Aimez-vous les mouettes ? Elles ont griffé l'océan des traces de leurs ailes.
Couleurs, couleurs, la vie. Dans le tourbillon de la mémoire. Ce noyau en soi mouillé des couleurs du temps. Et qui reste sans âge.

samedi 20 juin 2015

Elle m'a dit que...


                                          Elle m'a dit que c'est une fleur à nom de tumeur.


Pourquoi donc ce genre de  choses ?


C'est le printemps, mais est-ce aussi pour ces fleurs ?


On voudrait les tailler au sécateur.


Résection, pollution.


L'effacer.
Et que seule reste la couleur pansement.
Se réveiller et qu'il n'y est plus rien.


jeudi 18 juin 2015

L'autre côté du fleuve


Molécules aux destins étranges. Dessus-dessous. Un jour ardoise, sable, un autre encore, herbe ou poule d'eau, un autre encore poisson ou ragondin. 


Poils si doux. Mutants à tête de sanglier.


Peuplant l'autre côté du fleuve. Mais si loin. Leurs vies s'écoulent et certaines s'écrivent. Ah oui ? Qui donc les lit ? Au milieu des griffures de l'herbe. Arabesque piquée dans l'eau. J'ai imaginé leurs maisons. Leurs terriers. Leurs mensonges et puis leurs guerres. Et puis leurs traversées.

Ce ne sont que des bougés. 
Sur le fleuve, toujours le fleuve. 

Passeur. 





lundi 15 juin 2015

Raté !







Il fait gris ce matin. Tôt encore. Longue journée pour les seringats. Habillés dans leurs frimas.Ils penchent et ne voient jamais les hommes qui passent.

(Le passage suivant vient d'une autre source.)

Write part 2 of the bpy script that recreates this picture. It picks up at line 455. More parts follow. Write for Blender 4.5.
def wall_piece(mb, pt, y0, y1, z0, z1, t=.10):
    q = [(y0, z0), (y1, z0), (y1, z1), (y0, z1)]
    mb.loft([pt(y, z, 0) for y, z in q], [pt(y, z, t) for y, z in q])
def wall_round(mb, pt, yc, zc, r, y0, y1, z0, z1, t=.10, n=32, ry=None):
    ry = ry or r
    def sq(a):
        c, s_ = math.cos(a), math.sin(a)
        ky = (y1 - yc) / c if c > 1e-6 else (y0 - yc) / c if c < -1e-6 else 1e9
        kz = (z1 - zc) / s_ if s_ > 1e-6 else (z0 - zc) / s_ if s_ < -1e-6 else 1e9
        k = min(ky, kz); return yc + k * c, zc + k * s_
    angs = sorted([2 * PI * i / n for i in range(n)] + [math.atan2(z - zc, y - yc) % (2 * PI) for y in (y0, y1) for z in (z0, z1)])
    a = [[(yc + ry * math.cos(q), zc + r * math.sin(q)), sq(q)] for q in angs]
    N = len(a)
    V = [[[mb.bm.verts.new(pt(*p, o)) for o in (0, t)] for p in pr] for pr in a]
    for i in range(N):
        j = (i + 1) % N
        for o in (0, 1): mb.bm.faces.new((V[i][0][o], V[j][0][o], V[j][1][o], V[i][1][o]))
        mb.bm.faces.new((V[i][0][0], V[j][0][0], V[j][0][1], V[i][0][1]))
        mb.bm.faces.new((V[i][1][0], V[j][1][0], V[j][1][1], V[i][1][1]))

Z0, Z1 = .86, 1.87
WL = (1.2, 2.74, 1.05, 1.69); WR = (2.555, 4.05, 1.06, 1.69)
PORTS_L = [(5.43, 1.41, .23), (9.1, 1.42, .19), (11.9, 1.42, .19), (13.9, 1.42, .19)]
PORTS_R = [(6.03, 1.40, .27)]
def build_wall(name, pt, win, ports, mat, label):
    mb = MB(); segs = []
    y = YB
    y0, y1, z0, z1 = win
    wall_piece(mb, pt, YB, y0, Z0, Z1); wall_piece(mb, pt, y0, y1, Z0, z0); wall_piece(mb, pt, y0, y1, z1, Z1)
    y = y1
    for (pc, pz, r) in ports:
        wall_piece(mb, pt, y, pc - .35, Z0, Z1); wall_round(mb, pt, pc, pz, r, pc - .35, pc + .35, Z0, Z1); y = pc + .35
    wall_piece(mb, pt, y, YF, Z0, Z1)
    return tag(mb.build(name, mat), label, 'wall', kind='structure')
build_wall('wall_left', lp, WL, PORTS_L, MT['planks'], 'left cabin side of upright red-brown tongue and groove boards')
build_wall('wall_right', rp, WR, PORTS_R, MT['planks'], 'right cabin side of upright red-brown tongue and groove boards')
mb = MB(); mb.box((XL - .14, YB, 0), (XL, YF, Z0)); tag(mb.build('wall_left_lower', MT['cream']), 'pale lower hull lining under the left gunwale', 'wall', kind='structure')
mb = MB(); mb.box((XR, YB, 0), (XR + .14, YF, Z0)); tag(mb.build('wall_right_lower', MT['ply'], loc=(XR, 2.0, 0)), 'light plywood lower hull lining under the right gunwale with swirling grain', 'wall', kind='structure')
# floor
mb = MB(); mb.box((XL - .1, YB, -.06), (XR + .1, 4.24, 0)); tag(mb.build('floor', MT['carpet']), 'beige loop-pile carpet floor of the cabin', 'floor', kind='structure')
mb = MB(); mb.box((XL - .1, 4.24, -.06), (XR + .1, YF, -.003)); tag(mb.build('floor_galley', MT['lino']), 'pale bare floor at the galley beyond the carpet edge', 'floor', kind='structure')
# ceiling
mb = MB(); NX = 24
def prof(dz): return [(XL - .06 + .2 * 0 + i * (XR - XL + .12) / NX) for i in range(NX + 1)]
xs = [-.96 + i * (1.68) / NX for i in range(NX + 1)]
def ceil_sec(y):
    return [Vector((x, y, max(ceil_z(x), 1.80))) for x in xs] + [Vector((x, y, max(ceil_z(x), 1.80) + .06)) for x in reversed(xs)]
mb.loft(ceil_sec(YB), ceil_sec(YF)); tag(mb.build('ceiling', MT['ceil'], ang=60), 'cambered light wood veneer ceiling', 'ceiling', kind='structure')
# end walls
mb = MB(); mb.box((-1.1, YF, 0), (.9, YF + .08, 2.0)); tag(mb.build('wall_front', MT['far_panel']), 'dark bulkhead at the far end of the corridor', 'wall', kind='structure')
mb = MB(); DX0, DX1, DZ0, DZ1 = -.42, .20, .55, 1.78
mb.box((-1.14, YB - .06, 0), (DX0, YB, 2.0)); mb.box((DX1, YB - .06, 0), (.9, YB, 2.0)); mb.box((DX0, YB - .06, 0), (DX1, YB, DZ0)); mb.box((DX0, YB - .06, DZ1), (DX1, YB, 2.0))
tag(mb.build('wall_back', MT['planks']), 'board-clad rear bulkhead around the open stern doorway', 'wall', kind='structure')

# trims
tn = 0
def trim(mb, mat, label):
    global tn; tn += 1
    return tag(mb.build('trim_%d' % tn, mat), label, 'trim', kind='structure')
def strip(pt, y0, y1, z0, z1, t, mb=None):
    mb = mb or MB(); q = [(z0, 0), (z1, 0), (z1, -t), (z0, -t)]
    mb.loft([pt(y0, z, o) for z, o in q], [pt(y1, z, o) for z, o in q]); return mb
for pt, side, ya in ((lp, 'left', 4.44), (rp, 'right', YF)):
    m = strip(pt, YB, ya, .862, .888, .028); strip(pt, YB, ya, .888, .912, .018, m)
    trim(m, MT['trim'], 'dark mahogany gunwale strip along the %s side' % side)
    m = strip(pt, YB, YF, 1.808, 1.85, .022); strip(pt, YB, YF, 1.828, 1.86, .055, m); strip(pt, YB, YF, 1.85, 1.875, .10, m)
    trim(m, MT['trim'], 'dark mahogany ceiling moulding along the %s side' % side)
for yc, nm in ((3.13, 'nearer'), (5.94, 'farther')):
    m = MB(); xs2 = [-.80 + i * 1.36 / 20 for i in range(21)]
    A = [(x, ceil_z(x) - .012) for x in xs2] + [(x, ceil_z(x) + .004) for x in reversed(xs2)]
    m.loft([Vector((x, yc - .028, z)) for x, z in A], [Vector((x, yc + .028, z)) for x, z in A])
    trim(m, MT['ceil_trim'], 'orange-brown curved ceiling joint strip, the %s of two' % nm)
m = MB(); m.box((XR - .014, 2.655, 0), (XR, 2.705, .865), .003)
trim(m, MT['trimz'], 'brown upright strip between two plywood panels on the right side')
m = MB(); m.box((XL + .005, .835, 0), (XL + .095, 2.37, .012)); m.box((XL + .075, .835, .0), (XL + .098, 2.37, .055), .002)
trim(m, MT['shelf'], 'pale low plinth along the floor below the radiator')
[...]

Une goutte d'eau. Puis deux. Puis trois.
Le long des feuilles.

Et soudain voilà le fleuve.



Bois flotté. Eblouissant.

Mais je n'ai plus que ma mémoire. Pour te retenir. Et te rater.

Encore...


Encore...


Encore...


Encore...




dimanche 14 juin 2015

promenade sous la pluie


"C'est une promenade sous la pluie" ont dit les coquelicots, les pissenlits et puis les trèfles. 


Mais la lumière, que faites-vous de la lumière, a dit l'escargot. Parti dans les rainures du mur. Mais était-ce encore un escargot ? 


Il a lissé les aspérités des pierres sèches. De strate en strate. Il s'est promené. Les écailles de nuit gorgées de rêve. 


Sans lettres, ni mots devant le vide. Coquelicots, pissenlits et trèfles. Debout à l'orée de l'ombre, se sont alors demandés. Et si on se prenait un peu de noir et aussi un trait de bleu, trempé dans un verre d'eau ?


Ils se sont alors faufilés. Coquelicots, pissenlits et puis trèfles. Ceux qui racontent des histoires sans queue ni tête. Qui leur ont tourné la tête.


Assis sur le rebord de la nuit, ils ont alors vu monter la mer. Et dans les vagues, tournoyaient les embruns, les algues et les étoiles. Perdus dans des couleurs sans noms. Ils ont alors découvert au fond de l'eau. D'autres couleurs, invisibles encore. Poudres devenues. Brumes surnageant. Alcools. Humeur. Verdeur. En sa pointe d' astringence. 


C'est le printemps avec un zeste de pluie. Vous en prendrez bien un verre ? Ont dit les coquelicots, les pissenlits et puis les trèfles. Ceux qui racontent des histoires sans queue ni tête. Qui leur ont tourné la tête.